Drawbacks are things that make your hero more vulnerable. They are kryptonite, losing your iron pants, being exposed to (or denied) sunlight, turning into a big purple jerk whenever someone stiffs you on a tip, etc. In M&M 2e, they provide you with bonus power points based on how severe they are.
Complications are more story driven. They are when your gun jams, when the car thieves escape, your grandma wanders into the vampire's den, when Dr. Hideous (the guy who killed your dog) shows up, and also when he uses his anti-duper ray on Super Duper Guy; stealing his powers. They are far more frequent because they are so varied. They reward the players for going along with plot twists and general GM jerktitiude.
Complications grant hero points when your anger management classes fail and whenever the villain uses a hero point. They do not stack with drawbacks, except for in confusing ways. Meaning, if the gm so decides, when your only weakness is fire and a villain packing a flame-thrower shows up, you may or may not gain a hero point. This is because you already gained power points from taking the drawback. But you better believe you still get hurt very badly from that fire.
In M&M 3e this is a canonical rule. Meaning there are no longer character drawbacks (which refund power points), only complications (which infinitely grant hero points). This was a genius move as drawbacks grant you maybe a few feats or a bonus to an attribute, then they're worthless. That weakness to refined sugar may allow you to jump 3 more feat and lift a few more pounds, but your character forever takes triple damage to tapioca pudding. However, a complication will forever grant you a hero point every time the Candy-Striper shows her......mug.
Using that same example, it would also grant you a hero point when your battle with Chron'Ugg the time displaced cave-man moves into the old abandoned candy factory and the somehow filled and functional vats of tapioca. Finally, you would also grant an additional hero point, when the catwalk you're on suddenly gives way due to it being old, rickety, abandoned and GM fiat.
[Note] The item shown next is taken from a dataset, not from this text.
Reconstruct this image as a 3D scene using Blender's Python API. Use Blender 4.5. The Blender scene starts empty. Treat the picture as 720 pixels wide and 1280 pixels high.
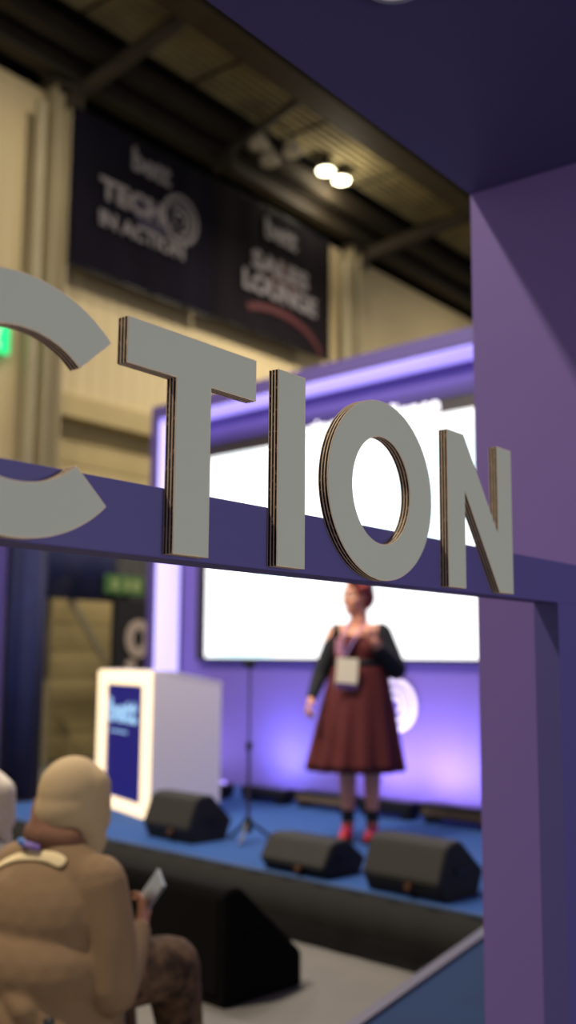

Now, while character drawbacks are gone, power drawbacks (sometimes refered to as quirks) remain. A power drawback is a slight, well, quirk, that makes the power less effective. These are the polar opposite of feats and cost the same (granting a single power point). Power Drawbacks tend not to cause complications outside of implausible situations created by GM fiat.
tldr; Character drawbacks are gone, power drawbacks still exists. All characters must have a minimum of two complications, one must be a motivation.